_The exercise_
Quote each line of the material verbatim, without the pictures.

_Recorded information_
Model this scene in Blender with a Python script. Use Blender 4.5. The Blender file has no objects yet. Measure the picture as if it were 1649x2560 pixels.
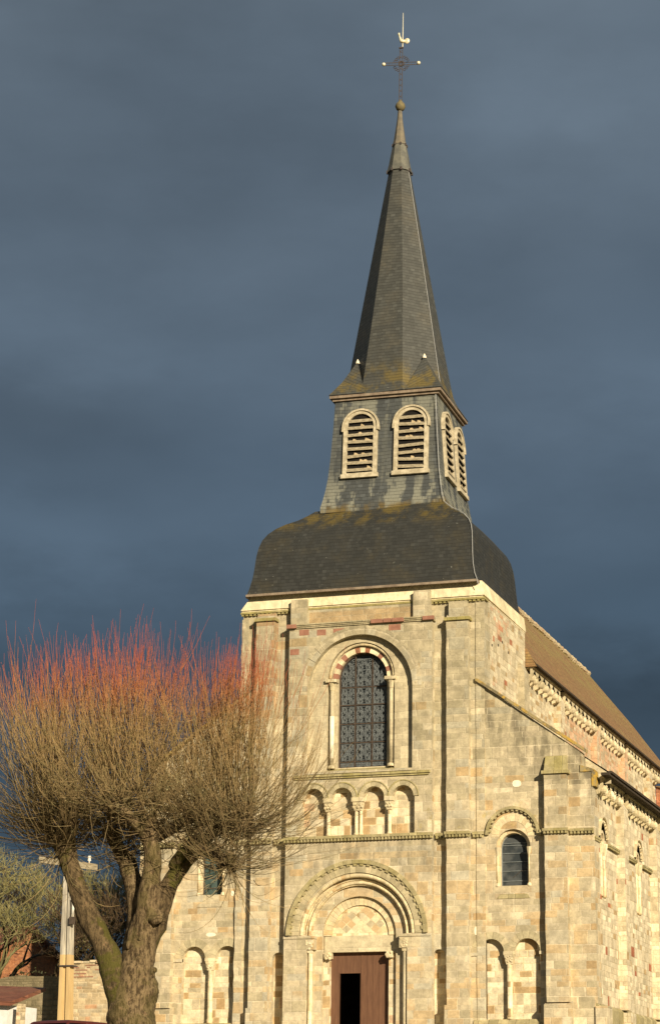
import bpy, math, random
import numpy as np
from mathutils import Vector, Matrix, noise
from mathutils.geometry import tessellate_polygon
R = math.radians; PI = math.pi
rng = random.Random(11)
scn = bpy.context.scene
col = scn.collection

# ------------------------------------------------------------------ camera
cam = bpy.data.cameras.new('camera'); co = bpy.data.objects.new('camera', cam); col.objects.link(co)
yaw, pitch, roll = R(-16.5956), R(15.8536), R(.14425)
f = Vector((math.sin(yaw)*math.cos(pitch), math.cos(yaw)*math.cos(pitch), math.sin(pitch)))
r0 = f.cross(Vector((0, 0, 1))).normalized(); u0 = r0.cross(f)
rr = r0*math.cos(roll)+u0*math.sin(roll); uu = -r0*math.sin(roll)+u0*math.cos(roll)
m = Matrix((rr, uu, -f)).transposed().to_4x4(); m.translation = Vector((26.538, -80.731, -3.608))
co.matrix_world = m
cam.sensor_fit = 'VERTICAL'; cam.sensor_height = 24; cam.lens = 24*5563.14/2560
cam.shift_x = (824.5-1049.44)/2560; cam.clip_end = 3000; cam.clip_start = .5
scn.camera = co
# ------------------------------------------------------------------ light
SAZ, SEL = 43, 21          # degrees right of the facade's normal, elevation
sd = Vector((math.sin(R(SAZ))*math.cos(R(SEL)), -math.cos(R(SAZ))*math.cos(R(SEL)), math.sin(R(SEL))))
sl = bpy.data.lights.new('sun', 'SUN'); sl.energy = 5.0; sl.angle = R(.5); sl.color = (1, .85, .62)
so = bpy.data.objects.new('sun', sl); col.objects.link(so)
so.rotation_euler = sd.to_track_quat('Z', 'Y').to_euler()
scn.view_settings.view_transform = 'Standard'; scn.view_settings.look = 'None'
scn.view_settings.exposure = .56; scn.view_settings.gamma = 1

class NT:
    """small expression helper over a node tree"""
    def __init__(s, t): s.t = t; s.N = t.nodes; s.L = t.links
    def link(s, v, sock):
        if isinstance(v, (int, float)):
            sock.default_value = v
        elif isinstance(v, (tuple, list)):
            n = len(sock.default_value); v = tuple(v)
            sock.default_value = (v+(1,))[:n] if len(v) < n else v[:n]
        else: s.L.new(v, sock)
    def n(s, typ, props=None, ins=None, out=0):
        d = s.N.new(typ)
        for k, v in (props or {}).items(): setattr(d, k, v)
        for k, v in (ins or {}).items(): s.link(v, d.inputs[k])
        return d.outputs[out]
    def m(s, op, a, b=0, c=0): return s.n('ShaderNodeMath', {'operation': op}, {0: a, 1: b, 2: c})
    def sep(s, v): d = s.N.new('ShaderNodeSeparateXYZ'); s.link(v, d.inputs[0]); return d.outputs
    def comb(s, x, y, z): return s.n('ShaderNodeCombineXYZ', None, {0: x, 1: y, 2: z})
    def noise(s, vec, scale, detail=4, rough=.55, out=0):
        return s.n('ShaderNodeTexNoise', None, {'Vector': vec, 'Scale': scale, 'Detail': detail, 'Roughness': rough}, out)
    def white(s, x, y, z): return s.n('ShaderNodeTexWhiteNoise', {'noise_dimensions': '3D'}, {'Vector': s.comb(x, y, z)})
    def ss(s, x, a, b): return s.n('ShaderNodeMapRange', {'interpolation_type': 'SMOOTHSTEP'}, {0: x, 1: a, 2: b, 3: 0., 4: 1.})
    def mix(s, fac, a, b, bt='MIX'):
        d = s.N.new('ShaderNodeMix'); d.data_type = 'RGBA'; d.blend_type = bt
        s.link(fac, d.inputs[0]); s.link(a, d.inputs[6]); s.link(b, d.inputs[7]); return d.outputs[2]
    def ramp(s, fac, stops, interp='LINEAR'):
        d = s.N.new('ShaderNodeValToRGB'); cr = d.color_ramp; cr.interpolation = interp
        while len(cr.elements) < len(stops): cr.elements.new(.5)
        for e, (p, c) in zip(cr.elements, stops): e.position = p; e.color = tuple(c)+(1,)
        s.link(fac, d.inputs[0]); return d.outputs[0]
    def vmul(s, v, k): return s.n('ShaderNodeVectorMath', {'operation': 'MULTIPLY'}, {0: v, 1: k})
    def vadd(s, v, k): return s.n('ShaderNodeVectorMath', {'operation': 'ADD'}, {0: v, 1: k})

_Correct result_
Model this scene in Blender with a Python script. Use Blender 4.5. The Blender file has no objects yet. Measure the picture as if it were 1649x2560 pixels.
import bpy, math, random
import numpy as np
from mathutils import Vector, Matrix, noise
from mathutils.geometry import tessellate_polygon
R = math.radians; PI = math.pi
rng = random.Random(11)
scn = bpy.context.scene
col = scn.collection

# ------------------------------------------------------------------ camera
cam = bpy.data.cameras.new('camera'); co = bpy.data.objects.new('camera', cam); col.objects.link(co)
yaw, pitch, roll = R(-16.5956), R(15.8536), R(.14425)
f = Vector((math.sin(yaw)*math.cos(pitch), math.cos(yaw)*math.cos(pitch), math.sin(pitch)))
r0 = f.cross(Vector((0, 0, 1))).normalized(); u0 = r0.cross(f)
rr = r0*math.cos(roll)+u0*math.sin(roll); uu = -r0*math.sin(roll)+u0*math.cos(roll)
m = Matrix((rr, uu, -f)).transposed().to_4x4(); m.translation = Vector((26.538, -80.731, -3.608))
co.matrix_world = m
cam.sensor_fit = 'VERTICAL'; cam.sensor_height = 24; cam.lens = 24*5563.14/2560
cam.shift_x = (824.5-1049.44)/2560; cam.clip_end = 3000; cam.clip_start = .5
scn.camera = co
# ------------------------------------------------------------------ light
SAZ, SEL = 43, 21          # degrees right of the facade's normal, elevation
sd = Vector((math.sin(R(SAZ))*math.cos(R(SEL)), -math.cos(R(SAZ))*math.cos(R(SEL)), math.sin(R(SEL))))
sl = bpy.data.lights.new('sun', 'SUN'); sl.energy = 5.0; sl.angle = R(.5); sl.color = (1, .85, .62)
so = bpy.data.objects.new('sun', sl); col.objects.link(so)
so.rotation_euler = sd.to_track_quat('Z', 'Y').to_euler()
scn.view_settings.view_transform = 'Standard'; scn.view_settings.look = 'None'
scn.view_settings.exposure = .56; scn.view_settings.gamma = 1

class NT:
    """small expression helper over a node tree"""
    def __init__(s, t): s.t = t; s.N = t.nodes; s.L = t.links
    def link(s, v, sock):
        if isinstance(v, (int, float)):
            sock.default_value = v
        elif isinstance(v, (tuple, list)):
            n = len(sock.default_value); v = tuple(v)
            sock.default_value = (v+(1,))[:n] if len(v) < n else v[:n]
        else: s.L.new(v, sock)
    def n(s, typ, props=None, ins=None, out=0):
        d = s.N.new(typ)
        for k, v in (props or {}).items(): setattr(d, k, v)
        for k, v in (ins or {}).items(): s.link(v, d.inputs[k])
        return d.outputs[out]
    def m(s, op, a, b=0, c=0): return s.n('ShaderNodeMath', {'operation': op}, {0: a, 1: b, 2: c})
    def sep(s, v): d = s.N.new('ShaderNodeSeparateXYZ'); s.link(v, d.inputs[0]); return d.outputs
    def comb(s, x, y, z): return s.n('ShaderNodeCombineXYZ', None, {0: x, 1: y, 2: z})
    def noise(s, vec, scale, detail=4, rough=.55, out=0):
        return s.n('ShaderNodeTexNoise', None, {'Vector': vec, 'Scale': scale, 'Detail': detail, 'Roughness': rough}, out)
    def white(s, x, y, z): return s.n('ShaderNodeTexWhiteNoise', {'noise_dimensions': '3D'}, {'Vector': s.comb(x, y, z)})
    def ss(s, x, a, b): return s.n('ShaderNodeMapRange', {'interpolation_type': 'SMOOTHSTEP'}, {0: x, 1: a, 2: b, 3: 0., 4: 1.})
    def mix(s, fac, a, b, bt='MIX'):
        d = s.N.new('ShaderNodeMix'); d.data_type = 'RGBA'; d.blend_type = bt
        s.link(fac, d.inputs[0]); s.link(a, d.inputs[6]); s.link(b, d.inputs[7]); return d.outputs[2]
    def ramp(s, fac, stops, interp='LINEAR'):
        d = s.N.new('ShaderNodeValToRGB'); cr = d.color_ramp; cr.interpolation = interp
        while len(cr.elements) < len(stops): cr.elements.new(.5)
        for e, (p, c) in zip(cr.elements, stops): e.position = p; e.color = tuple(c)+(1,)
        s.link(fac, d.inputs[0]); return d.outputs[0]
    def vmul(s, v, k): return s.n('ShaderNodeVectorMath', {'operation': 'MULTIPLY'}, {0: v, 1: k})
    def vadd(s, v, k): return s.n('ShaderNodeVectorMath', {'operation': 'ADD'}, {0: v, 1: k})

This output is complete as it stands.